Once the visit began, his close aides were too anxious to project the visit as a grand success in strategic terms. The transit agreement signed in Beijing on Monday by the two sides was quickly hailed as a turning point, notwithstanding the lack of infrastructure for vital connectivity.
The context of Prime Minister Oli’s China visit is important. It came on the heels of an Indian border blockade that brought our trade and transit to a near-standstill for more than four months. Unsurprisingly, when Oli left for Beijing, alternative transit routes to cut down our sole dependence on India were high on our agenda.
On Tuesday, Oli told a gathering at Renmin University that China’s One Road One Belt Initiative focusing on connectivity will propel Nepal’s development prospects and contribute to regional development and integration.
China has been keen to help Nepal develop its infrastructure, with an eye to regional integration. In 2014, when an MoU was signed for the establishment of the Asian Infrastructure Investment Bank, enhancement of regional connectivity and construction of the Silk Road belt as part of the One Road One Belt Initiative were mooted.
At the university forum, Oli looked forward to closer cooperation with China in trade, finance, connectivity, infrastructure and tourism. He grandly viewed ‘Nepal’s relationship with China higher than the Mount Everest and superior than the Great Wall’—perhaps the biggest icons of national pride for Nepal and China respectively. It will take a while, if at all, to walk that talk though.
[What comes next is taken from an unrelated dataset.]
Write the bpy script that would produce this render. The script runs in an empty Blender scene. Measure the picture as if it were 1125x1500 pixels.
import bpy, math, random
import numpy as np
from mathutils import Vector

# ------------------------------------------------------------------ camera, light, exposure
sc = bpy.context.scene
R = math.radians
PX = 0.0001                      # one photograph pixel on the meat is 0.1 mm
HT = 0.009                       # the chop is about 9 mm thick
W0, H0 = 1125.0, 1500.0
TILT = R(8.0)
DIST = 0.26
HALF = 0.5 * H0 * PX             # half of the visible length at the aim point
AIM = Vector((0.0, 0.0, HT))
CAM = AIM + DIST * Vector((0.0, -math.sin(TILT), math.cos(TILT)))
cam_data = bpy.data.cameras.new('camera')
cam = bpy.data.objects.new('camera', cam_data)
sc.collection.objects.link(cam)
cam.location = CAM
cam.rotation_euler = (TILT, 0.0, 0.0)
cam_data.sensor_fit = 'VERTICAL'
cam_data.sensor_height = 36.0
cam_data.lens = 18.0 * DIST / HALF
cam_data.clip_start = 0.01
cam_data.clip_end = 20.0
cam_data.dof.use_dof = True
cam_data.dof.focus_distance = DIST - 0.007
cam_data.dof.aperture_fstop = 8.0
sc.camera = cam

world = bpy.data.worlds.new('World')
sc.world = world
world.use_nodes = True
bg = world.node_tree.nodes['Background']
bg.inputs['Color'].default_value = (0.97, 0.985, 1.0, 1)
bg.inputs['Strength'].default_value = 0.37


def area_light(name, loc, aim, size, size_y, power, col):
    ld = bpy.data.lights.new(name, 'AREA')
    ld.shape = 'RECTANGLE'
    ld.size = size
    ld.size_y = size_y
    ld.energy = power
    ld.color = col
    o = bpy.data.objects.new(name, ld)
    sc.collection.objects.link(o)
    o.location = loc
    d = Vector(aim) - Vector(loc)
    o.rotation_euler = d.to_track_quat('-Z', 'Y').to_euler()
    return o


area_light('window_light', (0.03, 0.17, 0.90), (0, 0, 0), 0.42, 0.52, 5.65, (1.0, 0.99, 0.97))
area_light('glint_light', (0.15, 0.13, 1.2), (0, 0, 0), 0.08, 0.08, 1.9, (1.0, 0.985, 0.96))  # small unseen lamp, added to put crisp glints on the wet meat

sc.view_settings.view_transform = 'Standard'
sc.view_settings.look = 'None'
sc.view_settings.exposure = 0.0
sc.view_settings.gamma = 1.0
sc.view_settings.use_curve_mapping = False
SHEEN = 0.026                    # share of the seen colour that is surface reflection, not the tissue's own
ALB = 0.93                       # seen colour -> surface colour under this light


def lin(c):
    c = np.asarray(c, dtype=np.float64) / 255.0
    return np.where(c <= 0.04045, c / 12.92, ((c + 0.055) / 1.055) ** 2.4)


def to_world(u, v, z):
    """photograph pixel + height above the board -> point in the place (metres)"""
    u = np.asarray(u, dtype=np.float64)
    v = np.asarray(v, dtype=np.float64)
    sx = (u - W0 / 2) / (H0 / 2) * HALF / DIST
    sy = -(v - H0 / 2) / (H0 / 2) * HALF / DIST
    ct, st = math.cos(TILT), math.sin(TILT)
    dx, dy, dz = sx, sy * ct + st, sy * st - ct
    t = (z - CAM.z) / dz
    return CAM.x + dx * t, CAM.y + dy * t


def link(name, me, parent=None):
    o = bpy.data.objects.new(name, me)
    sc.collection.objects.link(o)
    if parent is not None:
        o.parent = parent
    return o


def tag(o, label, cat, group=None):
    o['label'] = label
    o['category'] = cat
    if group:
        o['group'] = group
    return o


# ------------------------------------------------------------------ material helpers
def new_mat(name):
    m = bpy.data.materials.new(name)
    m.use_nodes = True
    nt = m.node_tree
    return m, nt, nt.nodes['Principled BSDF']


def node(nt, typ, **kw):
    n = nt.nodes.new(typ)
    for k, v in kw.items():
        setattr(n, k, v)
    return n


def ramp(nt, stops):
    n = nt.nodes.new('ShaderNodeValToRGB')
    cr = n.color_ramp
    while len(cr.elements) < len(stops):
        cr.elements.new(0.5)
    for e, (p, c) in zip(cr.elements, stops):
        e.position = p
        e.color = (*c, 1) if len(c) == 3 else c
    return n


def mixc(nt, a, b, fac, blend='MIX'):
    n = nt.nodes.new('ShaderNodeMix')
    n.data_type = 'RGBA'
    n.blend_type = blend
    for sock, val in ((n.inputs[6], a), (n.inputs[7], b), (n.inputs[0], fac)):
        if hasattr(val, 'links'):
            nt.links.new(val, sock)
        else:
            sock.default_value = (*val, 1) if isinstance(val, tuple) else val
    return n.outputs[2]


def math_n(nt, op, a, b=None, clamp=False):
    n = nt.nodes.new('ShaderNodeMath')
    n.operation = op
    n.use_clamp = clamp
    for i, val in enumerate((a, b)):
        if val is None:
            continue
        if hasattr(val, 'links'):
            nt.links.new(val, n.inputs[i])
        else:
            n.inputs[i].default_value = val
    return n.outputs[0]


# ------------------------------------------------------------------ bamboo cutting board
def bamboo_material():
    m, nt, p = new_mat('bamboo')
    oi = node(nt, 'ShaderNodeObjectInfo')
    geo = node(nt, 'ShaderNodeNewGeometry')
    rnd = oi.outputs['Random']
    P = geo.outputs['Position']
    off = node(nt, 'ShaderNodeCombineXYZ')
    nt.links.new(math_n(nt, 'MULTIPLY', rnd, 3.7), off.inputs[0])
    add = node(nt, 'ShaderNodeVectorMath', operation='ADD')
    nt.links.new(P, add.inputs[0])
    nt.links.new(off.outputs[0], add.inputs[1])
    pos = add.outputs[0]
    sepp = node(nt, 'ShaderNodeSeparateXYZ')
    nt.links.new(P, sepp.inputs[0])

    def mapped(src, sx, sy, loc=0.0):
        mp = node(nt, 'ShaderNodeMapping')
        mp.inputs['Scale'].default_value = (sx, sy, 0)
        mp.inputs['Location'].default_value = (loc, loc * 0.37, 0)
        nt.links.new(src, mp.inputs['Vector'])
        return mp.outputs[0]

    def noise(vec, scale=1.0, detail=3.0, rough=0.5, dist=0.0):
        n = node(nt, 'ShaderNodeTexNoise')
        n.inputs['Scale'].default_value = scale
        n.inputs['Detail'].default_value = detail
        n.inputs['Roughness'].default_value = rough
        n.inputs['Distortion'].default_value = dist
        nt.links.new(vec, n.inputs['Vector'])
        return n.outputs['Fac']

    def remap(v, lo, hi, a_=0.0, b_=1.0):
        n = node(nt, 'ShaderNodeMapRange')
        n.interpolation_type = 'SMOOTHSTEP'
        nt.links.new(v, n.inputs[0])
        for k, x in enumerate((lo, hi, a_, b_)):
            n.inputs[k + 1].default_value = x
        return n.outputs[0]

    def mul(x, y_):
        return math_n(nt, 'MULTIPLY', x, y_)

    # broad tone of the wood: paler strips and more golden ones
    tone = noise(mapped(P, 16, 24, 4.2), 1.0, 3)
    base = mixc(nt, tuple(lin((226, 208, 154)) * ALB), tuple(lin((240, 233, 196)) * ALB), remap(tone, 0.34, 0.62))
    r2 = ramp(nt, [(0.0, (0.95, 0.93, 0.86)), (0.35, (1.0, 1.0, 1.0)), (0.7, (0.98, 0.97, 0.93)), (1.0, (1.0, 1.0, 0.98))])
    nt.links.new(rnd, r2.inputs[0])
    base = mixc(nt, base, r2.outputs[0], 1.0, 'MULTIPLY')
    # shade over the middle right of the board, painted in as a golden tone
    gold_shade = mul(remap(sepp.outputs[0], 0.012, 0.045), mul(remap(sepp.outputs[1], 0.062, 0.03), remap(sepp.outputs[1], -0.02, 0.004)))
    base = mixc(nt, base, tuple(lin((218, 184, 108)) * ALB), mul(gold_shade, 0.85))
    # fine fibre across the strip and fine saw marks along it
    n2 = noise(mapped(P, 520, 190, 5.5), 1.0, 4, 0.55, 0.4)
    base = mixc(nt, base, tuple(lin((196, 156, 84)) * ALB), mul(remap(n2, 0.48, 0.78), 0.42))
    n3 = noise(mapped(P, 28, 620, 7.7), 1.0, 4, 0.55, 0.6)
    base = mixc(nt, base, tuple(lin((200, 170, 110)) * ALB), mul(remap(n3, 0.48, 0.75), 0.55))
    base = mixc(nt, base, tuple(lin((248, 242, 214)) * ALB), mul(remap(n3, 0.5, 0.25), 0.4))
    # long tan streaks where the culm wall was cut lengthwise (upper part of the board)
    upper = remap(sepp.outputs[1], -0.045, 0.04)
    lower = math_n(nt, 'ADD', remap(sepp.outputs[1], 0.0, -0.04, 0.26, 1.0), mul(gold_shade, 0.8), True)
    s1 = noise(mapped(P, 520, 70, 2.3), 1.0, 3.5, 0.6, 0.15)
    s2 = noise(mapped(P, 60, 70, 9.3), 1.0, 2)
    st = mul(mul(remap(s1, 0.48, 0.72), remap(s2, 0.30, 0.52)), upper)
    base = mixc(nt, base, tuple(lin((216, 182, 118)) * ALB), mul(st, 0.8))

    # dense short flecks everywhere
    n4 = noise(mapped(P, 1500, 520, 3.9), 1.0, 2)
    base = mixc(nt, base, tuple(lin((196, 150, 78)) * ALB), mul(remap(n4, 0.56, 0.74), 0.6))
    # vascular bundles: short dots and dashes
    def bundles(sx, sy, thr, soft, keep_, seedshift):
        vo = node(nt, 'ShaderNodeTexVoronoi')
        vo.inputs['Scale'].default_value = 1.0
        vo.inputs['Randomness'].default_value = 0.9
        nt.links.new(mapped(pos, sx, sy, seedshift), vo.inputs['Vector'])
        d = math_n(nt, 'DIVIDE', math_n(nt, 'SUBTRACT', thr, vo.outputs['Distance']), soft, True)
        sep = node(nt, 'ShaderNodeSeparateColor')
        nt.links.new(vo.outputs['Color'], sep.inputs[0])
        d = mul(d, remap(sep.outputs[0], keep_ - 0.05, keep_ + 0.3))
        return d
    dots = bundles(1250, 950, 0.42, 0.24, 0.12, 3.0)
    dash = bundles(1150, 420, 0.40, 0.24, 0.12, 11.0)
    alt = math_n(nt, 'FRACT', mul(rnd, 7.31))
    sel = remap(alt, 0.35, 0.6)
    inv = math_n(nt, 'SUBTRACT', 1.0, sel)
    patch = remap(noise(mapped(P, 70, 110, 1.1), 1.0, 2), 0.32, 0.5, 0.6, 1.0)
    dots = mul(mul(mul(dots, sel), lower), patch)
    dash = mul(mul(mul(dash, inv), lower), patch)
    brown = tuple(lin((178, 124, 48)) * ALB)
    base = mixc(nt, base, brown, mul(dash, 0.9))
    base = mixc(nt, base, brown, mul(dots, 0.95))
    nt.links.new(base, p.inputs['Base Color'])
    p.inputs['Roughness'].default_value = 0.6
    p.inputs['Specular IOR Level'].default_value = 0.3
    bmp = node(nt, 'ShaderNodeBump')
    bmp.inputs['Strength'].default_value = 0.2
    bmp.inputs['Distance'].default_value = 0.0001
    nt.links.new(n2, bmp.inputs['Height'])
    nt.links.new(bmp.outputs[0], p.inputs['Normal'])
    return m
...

What is already symbolically significant, however, is the release of a joint communiqué at the conclusion of Oli’s visit. This indicates a convergence of opinion on a range of issues, including most conspicuously on the new constitution, which the two sides describe as ‘a historic progress’. Among others, the two sides also agreed to carry out major projects under the Belt and Road Initiative, and hold dialogues on energy cooperation, including trans-border power grid, hydropower and solar power. China welcomed Nepal’s decision to establish a Consulate General in Guangzhou and agreed to study Nepal’s proposal of establishing another one in Chengdu; Nepal already has one in Lhasa.
Yet with all the promises that the world’s second largest economy offers us, Nepal will be able to reap the benefits only through greater physical connectivity and harmonisation of financial and trade regime. Political stability and a sound policy regime will be the prerequisites for any long-term partnership to evolve. The fact remains that Nepal conducts more than 98 percent of its third-country trade through India, with which it also shares 26 crossing points, including four integrated checkposts under construction. By contrast, with China there are only three trading points connected by road, only one of which (Kerung) is currently used for bilateral trade.
That could change. The Chinese railway track, which has arrived in Tibet’s second city Shigatse, is expected to arrive in Kerung by 2020. But Nepal also needs to upgrade the transit and transport infrastructure on its side. The much touted Nepal’s geo-strategic shift will remain a distant dream unless the vision for Nepal as a vibrant bridge between China and South Asia is followed up with planning and continued development backed by strong political will.